Though the charge itself is outrageous, the Stasi-inspired tactics used to pursue Hitchcock are repellent and terrifying — and a useful illustration of the bottomless sense of privilege that increasingly typifies our sanctified guardians of public order.

First came public defamation, notes Paul Teetor of LA Weekly: “A press release issued by the Redondo Beach Police Department framed the incident as the fault of a driver who appeared to stop short in order to injure a police officer — a far more sensational angle than a cop rear-ending a car because he turned on his siren while tailgating.” When the County DA failed to find evidence of culpable misbehavior on the part of Hitchcock, the police took a page from the Stalin/Beria playbook: They began prying into his personal life and political opinions in search of “socially dangerous” attitudes.

“Police reports and witness statements show that a monthlong investigation by Redondo Beach Police into Hitchcock’s background found no evidence of anti-police bias,” observes Teetor. “After that, Redondo Beach Detective Mike Strosnider invited Hitchcock to a let’s-be-friends lunch at Subway on the pretext that the investigation was over. It wasn’t. Strosnider secretly recorded the lunch in hopes of capturing incriminating comments, but came up empty, according to his own report.”

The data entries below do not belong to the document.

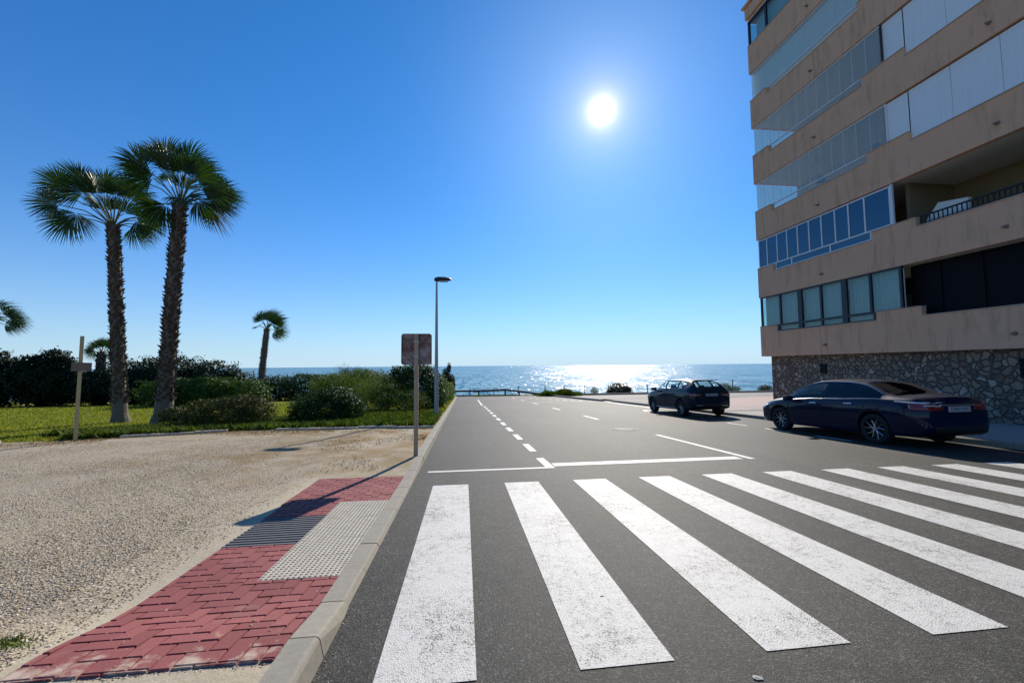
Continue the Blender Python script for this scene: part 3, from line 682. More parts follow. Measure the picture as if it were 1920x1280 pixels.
def shrub(name, loc, blobs, n, L, W, mat, label, cat='shrub', group=None, stems=6, zmin=.12, shell=.15, lump=.19, up=.25):
    x0, y0 = loc; z0 = gz(x0, y0) + .1
    t = thing(name, (x0, y0, z0), label, cat, group)
    bl = [(x0 + b_[0], y0 + b_[1], z0 + b_[2], b_[3], b_[4], b_[5]) for b_ in blobs]
    P, D = cloud_points(bl, n, shell, lump, zmin); V, Fc = leaf_arrays(P, D, L, W, up)
    reparent(npmesh('foliage', V, Fc, mat), t)
    for q in range(stems):
        mb = MB()
        b_ = bl[q % len(bl)]; e = Vector((b_[0] + random.uniform(-.5, .5) * b_[3], b_[1] + random.uniform(-.5, .5) * b_[4], b_[2] + random.uniform(-.1, .6) * b_[5]))
        s_ = Vector((x0 * .5 + b_[0] * .5 + random.uniform(-.15, .15), y0 * .5 + b_[1] * .5 + random.uniform(-.15, .15), gz(b_[0], b_[1]) + .02)); m_ = s_.lerp(e, .5) + Vector((random.uniform(-.1, .1), random.uniform(-.1, .1), .05))
        mb.tube([s_, m_, e], [.03, .02, .008], 6)
        reparent(mb.build('stem', M['twig'], smooth=True), t)
    return t
G = 'shrubs behind the concrete edging'
shrub('shrub', (-7.75, 14.5), [(0, 0, .42, 1.0, .8, .55), (-.75, .1, .55, .65, .6, .42), (.7, .1, .5, .7, .6, .5), (.2, .2, .75, .75, .6, .36), (-1.2, .2, .35, .45, .5, .4)], 15000, .10, .028, M['bushbrown'], 'olive brown bushy shrub just right of the taller palm trunk', group=G, up=.1)
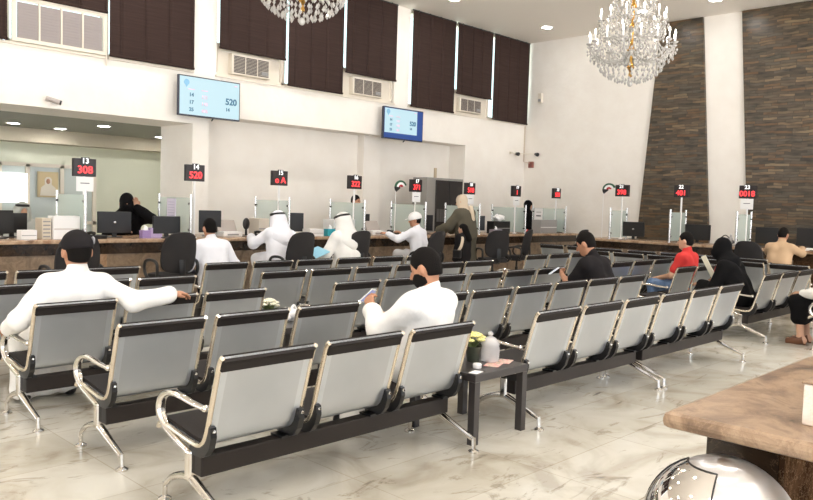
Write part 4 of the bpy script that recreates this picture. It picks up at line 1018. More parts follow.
def rotz(v, a): c, s = math.cos(a), math.sin(a); return A((v[0] * c - v[1] * s, v[0] * s + v[1] * c, v[2]))
def ik(a, b, l1, l2, pole):
    a, b = A(a), A(b); d = b - a; L = min(np.linalg.norm(d), (l1 + l2) * 0.998); u = unit(d); b = a + u * L
    x = (l1 * l1 - l2 * l2 + L * L) / (2 * L); hh = math.sqrt(max(l1 * l1 - x * x, 0)); p = A(pole); p = unit(p - u * (p @ u))
    return a + u * x + p * hh, b
def pose(kind='sit', seat=0.40, lean=0.05, side=0.0, twist=0.0, yaw=0.0, pitch=0.1, tilt=0.0, lh=(-0.15, 0.34, 0.56), rh=(0.15, 0.34, 0.56), lpole=(-0.6, -0.5, -0.6), rpole=(0.6, -0.5, -0.6),
         feet=0.46, spread=0.12, s=1.0, knees=0.46, hs=1.0):
    J = {'s': s, 'h': s * hs}
    if kind == 'sit': pel = A((0, 0, seat + 0.10))
    else: pel = A((0, 0, 0.92 * s))
    u = unit((math.sin(side), math.sin(lean), math.cos(lean) * math.cos(side)))
    r = rotz((1, 0, 0), twist); r = unit(r - u * (r @ u)); f = np.cross(u, r)
    J['pel'] = pel; J['u'] = u; J['r'] = r; J['f'] = f
    J['waist'] = pel + u * 0.16 * s; J['chest'] = pel + u * 0.34 * s + f * 0.01; J['neck'] = pel + u * 0.490 * s
    for n_, sg in (('L', -1), ('R', 1)):
        J['sh' + n_] = pel + u * 0.395 * s + r * sg * 0.176 * s
        J['hip' + n_] = pel + A((sg * 0.085 * s, 0.02, -0.01))
        if kind == 'sit':
            kn = A((sg * spread, knees * s, seat + 0.09)); an = A((sg * spread, feet * s, 0.09)); J['knee' + n_] = kn; J['ank' + n_] = an
        else:
            kn = A((sg * 0.09 * s, 0.03 + (0.0 if sg < 0 else -0.06), 0.50 * s)); J['knee' + n_] = kn; J['ank' + n_] = A((sg * 0.09 * s, 0.0 if sg < 0 else -0.14, 0.09))
        t, pole = (lh, lpole) if sg < 0 else (rh, rpole)
        J['el' + n_], J['wr' + n_] = ik(J['sh' + n_], t, 0.29 * s, 0.26 * s, pole)
    hf0 = rotz(unit((u[0] * 0.3, 1, 0)), yaw); hr = unit(np.cross(hf0, (0, 0, 1)))
    hf = unit(hf0 * math.cos(pitch) - A((0, 0, 1)) * math.sin(pitch)); hu = np.cross(hr, hf)
    hu = unit(hu + hr * tilt); hr = unit(np.cross(hf, hu))
    J['hf'], J['hu'], J['hr'] = hf, hu, hr
    J['head'] = J['neck'] + unit(u + hu) * 0.140 * s + hf * 0.025
    return J
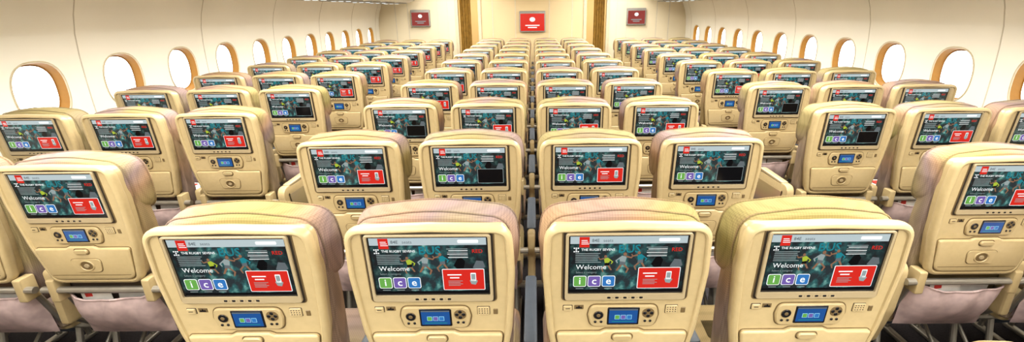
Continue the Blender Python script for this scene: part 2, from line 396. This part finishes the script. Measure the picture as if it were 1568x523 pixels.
# ------------------------------------------------------------ cabin shell
M['wall']=mat('cabin_wall_panel',(.89,.86,.78),.45,noise=.015,nscale=3)
M['seam']=mat('panel_seam',(.58,.54,.46),.6)
M['ceil']=mat('ceiling_panel',(.88,.86,.80),.5,noise=.01)
M['carpet']=mat('carpet',(.024,.02,.024),.95,noise=.4,nscale=120,bump=.4)
M['bulk']=mat('bulkhead_panel',(.64,.51,.31),.35,noise=.03,nscale=2)  # deeper gold carries the warm glow on the centre bulkhead in its colour
M['bulk2']=mat('bulkhead_side_panel',(.72,.64,.48),.4,noise=.03,nscale=2)
M['gold']=mat('gold_curtain',(.30,.18,.04),.7,noise=.2,nscale=15)
M['orange']=mat('window_inner_ring',(.34,.16,.016),.45,noise=.05)
M['lip']=mat('window_lip',(.58,.50,.36),.45)
M['psu']=mat('service_unit_grey',(.30,.29,.27),.5)
M['mred']=emis('monitor_red',(.60,.03,.02),1.0); M['mdark']=emis('monitor_dim',(.26,.05,.045),1.0); M['frame']=mat('monitor_frame',(.25,.24,.23),.4)
m,nt,out=newmat('window_pane'); t=nt.nodes.new('ShaderNodeBsdfTransparent'); g=nt.nodes.new('ShaderNodeBsdfGlossy'); g.inputs['Roughness'].default_value=.05
mx=nt.nodes.new('ShaderNodeMixShader'); mx.inputs[0].default_value=.05; nt.links.new(t.outputs[0],mx.inputs[1]); nt.links.new(g.outputs[0],mx.inputs[2]); nt.links.new(mx.outputs[0],out.inputs[0]); M['pane']=m
KEYS=list(M.keys())
Y0,Y1=-4.0,12.6
PR=[(0,2.98),(.3,3.05),(.6,3.09),(.85,3.105),(1.0,3.11),(1.18,3.11),(1.35,3.105),(1.5,3.09),(1.62,3.06),(1.75,3.01),(1.85,2.95),(2.3,2.6)]
def px(z):
    for (a,xa),(b_,xb) in zip(PR,PR[1:]):
        if a<=z<=b_: return xa+(xb-xa)*(z-a)/(b_-a)
    return PR[-1][1]
WC=1.15; WH=.190; WW=.172; WP=.64; ZA,ZB=.85,1.5
WY={-1:[3.64+WP*k for k in range(-10,10)],1:[3.52+WP*k for k in range(-10,10)]}
def sup(a,hw,hh,e=2.5):
    c,s=math.cos(a),math.sin(a); r=(abs(c/hw)**e+abs(s/hh)**e)**(-1/e); return r*c,r*s
angs=sorted([2*math.pi*i/32 for i in range(32)]+[math.atan2((z-WC),sy*WP/2)%(2*math.pi) for z in (ZA,ZB) for sy in (-1,1)])
def build_wall(sd):
    b=MB(); wys=WY[sd]
    ys=[Y0]+[wys[0]-WP/2+WP*i for i in range(len(wys)+1)]+[Y1]
    lv=[p[0] for p in PR]
    for (za,zb) in zip(lv,lv[1:]):
        for ya,yb in zip(ys,ys[1:]):
            if za>=ZA-1e-6 and zb<=ZB+1e-6 and ya>=ys[1]-1e-6 and yb<=ys[-2]+1e-6: continue
            b.add([(sd*px(za),ya,za),(sd*px(za),yb,za),(sd*px(zb),yb,zb),(sd*px(zb),ya,zb)],[(0,1,2,3)],'wall')
    for yc in wys:
        inner=[];outer=[]; 
        for a in angs:
            u,v=sup(a,WW,WH); inner.append((sd*px(WC+v),yc+u,WC+v))
            c,s=math.cos(a),math.sin(a); r=1e9
            if abs(c)>1e-6: r=min(r,(WP/2)/abs(c))
            if s>1e-6: r=min(r,(ZB-WC)/s)
            if s<-1e-6: r=min(r,(WC-ZA)/-s)
            outer.append((sd*px(WC+r*s),yc+r*c,WC+r*s))
        mid=[tuple((p[i]*.5+q[i]*.5) for i in range(3)) for p,q in zip(inner,outer)]
        mid=[(sd*px(p[2]),p[1],p[2]) for p in mid]
        b.loft([outer,mid,inner],'wall',c0=False,c1=False)
    return b.mesh('wall_mesh',angle=20)
obj('wall_left',build_wall(-1)); obj('wall_right',build_wall(1))
def build_win(sd):
    b=MB()
    def ring(hw,hh,dx,e=2.5): return [(sd*(px(WC+v)+dx),u,v) for u,v in (sup(2*math.pi*i/40,hw,hh,e) for i in range(40))]
    b.loft([ring(WW+.010,WH+.010,-.001),ring(WW+.007,WH+.007,-.004),ring(WW,WH,-.004),ring(WW-.002,WH-.002,.003)],'lip',c0=False,c1=False)
    b.loft([ring(WW-.002,WH-.002,.003),ring(WW-.006,WH-.006,.03),ring(WW-.014,WH-.014,.054)],'orange',c0=False,c1=False)
    b.loft([ring(WW-.014,WH-.014,.054),ring(WW-.021,WH-.021,.055)],'orange',c0=False,c1=False)
    P=[(sd*(px(WC)+.058),p[1],p[2]) for p in ring(WW-.012,WH-.012,0)]
    b.add(P,[tuple(range(40))],'pane')
    return b.mesh('window_mesh')
wm={-1:build_win(-1),1:build_win(1)}; n=1
for sd in (-1,1):
    for yc in WY[sd]: obj('window_%d'%n,wm[sd],(0,yc,WC)); n+=1
def seam_mesh():
    b=MB()
    for sd in (-1,1):
        wys=WY[sd]
        for i in range(0,len(wys)+1,2):
            yc=wys[0]-WP/2+i*WP
            lv=[0,.3,.6,.85,1.0,1.18,1.35,1.5,1.62,1.75,1.85]
            L=[[(sd*(px(z)-.0015),yc-.004,z),(sd*(px(z)-.0015),yc+.004,z),(sd*(px(z)+.003),yc+.004,z),(sd*(px(z)+.003),yc-.004,z)] for z in lv]
            b.loft(L,'seam')
        b.loft([[(sd*(px(.72)-d),y,z) for d,z in ((-.01,.70),(.012,.705),(.012,.735),(-.01,.74))] for y in (Y0,Y1)],'seam')
    return b.mesh('seam')
obj('trim_1',seam_mesh())
def box(b,x0,x1,y0,y1,z0,z1,mk):
    b.loft([[(x0,y0,z),(x1,y0,z),(x1,y1,z),(x0,y1,z)] for z in (z0,z1)],mk)
b=MB(); box(b,-3.3,3.3,Y0,Y1,-.05,0,'carpet'); obj('floor',b.mesh('floor'))
b=MB(); box(b,-3.3,3.3,Y0,Y1,2.3,2.35,'ceil'); obj('ceiling',b.mesh('ceiling'))
b=MB(); box(b,-3.3,3.3,Y0-.1,Y0,0,2.3,'wall'); obj('wall_back',b.mesh('wb'))
def bin_mesh(sd):
    b=MB()
    P=[(3.03,1.80),(2.62,1.775),(2.35,1.79),(2.16,1.86),(2.08,1.98),(2.1,2.12),(2.2,2.29),(3.0,2.29)]
    b.loft([[(sd*x,y,z) for x,z in P] for y in (Y0+.01,9.55)],'ceil')
    y=Y0+.3
    while y<9.2:
        box(b,sd*2.40,sd*2.85,y,y+.42,1.768,1.785,'psu')
        for j in range(3): box(b,sd*(2.48+j*.1),sd*(2.53+j*.1),y+.1,y+.15,1.76,1.769,'swhite')
        y+=.8
    return b.mesh('bin',angle=25)
for sd in (-1,1): obj('overhead_bin',bin_mesh(sd))
b=MB(); P=[(-.42,1.97),(.42,1.97),(.66,2.02),(.76,2.12),(.72,2.29),(-.72,2.29),(-.76,2.12),(-.66,2.02)]
b.loft([[(x,y,z) for x,z in P] for y in (Y0+.01,9.0)],'ceil'); obj('overhead_bin',b.mesh('cbin',angle=25))
YB=9.95
b=MB()
for x0,x1,mk in ((-3.2,-1.55,'bulk2'),(-1.03,1.03,'bulk'),(1.55,3.2,'bulk2')): box(b,x0,x1,YB,YB+.06,0,2.3,mk)
for s in (-1,1): box(b,min(s*1.03,s*1.55),max(s*1.03,s*1.55),YB,YB+.06,2.12,2.3,'bulk')
for x in (-2.75,-2.5,-1.9,-1.7,-.8,-.34,.34,.8,1.7,1.9,2.5,2.75): box(b,x-.006,x+.006,YB-.004,YB+.01,0,2.29,'seam')
obj('wall_front',b.mesh('wf'))
for s in (-1,1):
    b=MB()
    for x in (s*1.06,s*1.52): box(b,x-.03,x+.03,YB-.03,YB+.08,0,2.06,'lip')
    box(b,min(s*1.06,s*1.52)-.03,max(s*1.06,s*1.52)+.03,YB-.03,YB+.08,2.06,2.12,'lip')
    obj('door_%d'%(1 if s<0 else 2),b.mesh('doorframe'))
    b=MB(); L=[]
    for z in (.05,.7,1.4,2.03):
        L.append([(min(s*1.06,s*1.52)+(.05 if s<0 else .19)+.22*i/24,YB+.13+.022*math.sin(i*1.3),z) for i in range(25)])
    b.loft(L,'gold',c0=False,c1=False,closed=False); obj('curtain',b.mesh('curtain',angle=60))
b=MB(); box(b,-3.3,3.3,Y1-.05,Y1,0,2.3,'bulk'); obj('wall_galley',b.mesh('wg'))
def monitor(x,z,hw,hh,mk):
    b=MB()
    b.rbox((x,YB-.045,z),(hw,.03,hh),.012,'frame',1)
    b.add([(x-hw+.02,YB-.0765,z-hh+.02),(x+hw-.02,YB-.0765,z-hh+.02),(x+hw-.02,YB-.0765,z+hh-.05),(x-hw+.02,YB-.0765,z+hh-.05)],[(0,1,2,3)],mk)
    n=14
    b.add([(x+hw*.22*math.cos(2*math.pi*i/n),YB-.078,z+.04+hh*.22*math.sin(2*math.pi*i/n)) for i in range(n)],[tuple(range(n))],'swhite')
    for q,ww in ((.42,.55),(.62,.35)): b.add([(x-hw*ww,YB-.078,z-hh*q),(x+hw*ww,YB-.078,z-hh*q),(x+hw*ww,YB-.078,z-hh*(q-.1)),(x-hw*ww,YB-.078,z-hh*(q-.1))],[(0,1,2,3)],'swhite' if mk=='mred' else 'sdim')
    b.rbox((x,YB-.012,z),(hw*.4,.012,hh*.5),.01,'frame',1)
    obj('wall_monitor',b.mesh('monitor'))
monitor(0,1.42,.26,.20,'mred'); monitor(-2.24,1.50,.19,.16,'mdark'); monitor(2.08,1.50,.19,.16,'mdark')
# ------------------------------------------------------------ lights
def area(name,loc,sx,sy,p,col,rot=(0,0,0)):
    l=bpy.data.lights.new(name,'AREA'); l.shape='RECTANGLE'; l.size=sx; l.size_y=sy; l.energy=p; l.color=col
    o=bpy.data.objects.new(name,l); o.location=loc; o.rotation_euler=rot; S.collection.objects.link(o)
for s in (-1,1): area('ceiling_fill_light',(s*1.42,(Y0+9.6)/2,2.285),1.0,13.2,430,(1,.965,.88))  # unseen fill strips, run on behind the camera to brighten the seat backs
area('galley_light',(0,11.3,2.25),5,1.6,120,(1,.85,.6))
w=bpy.data.worlds.new('World'); S.world=w; w.use_nodes=True
bg=w.node_tree.nodes['Background']; bg.inputs[0].default_value=(1,.99,.97,1); bg.inputs[1].default_value=3.2
# ------------------------------------------------------------ camera
c=bpy.data.cameras.new('camera'); c.sensor_width=36; c.lens=734/1600*36; c.shift_x=-35.2/1600; c.clip_start=.02
co=bpy.data.objects.new('camera',c); S.collection.objects.link(co)
co.matrix_world=Matrix.Translation((.017,0,1.62))@Matrix.Rotation(math.radians(90-18.8),4,'X')@Matrix.Rotation(math.radians(-.5),4,'Z')
S.camera=co
S.view_settings.view_transform='Standard'; S.view_settings.exposure=0
try: S.view_settings.look='Medium High Contrast'
except Exception: S.view_settings.look='None'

After failing to show that Hitchcock was an “anti-police vigilante,” the heroes in blue pursued a different approach, emphasizing that his actions must be considered assault because they left the intrepid Officer Parente fearing for his life: “Parente, 6’1″ and armed with his duty pistol, claimed to be so afraid of Hitchcock — a gray-haired, fairly out-of-shape man in a Hawaiian shirt — that Parente feared Hitchcock would snatch the shotgun from his fallen motorcycle.” Parente enhances this account with spurious details — disputed by objective witnesses on the scene — intended to make it appear that Hitchcock had been driving erratically at the time of the collision.

Parente has revealed himself to be a perjurer and a coward, but for some reason — most likely the prospect of a lucrative “disability” claim — he adds impotence to that self-portrait, claiming that the “soft tissue” injuries he sustained resulted in “intimacy problems with my spouse.” Since injuring himself in an accident he caused, Parente has been on paid vacation. If he and his comrades have their way, 59-year-old Hitchcock, who suffers from Type 2 diabetes, will spend three years in prison.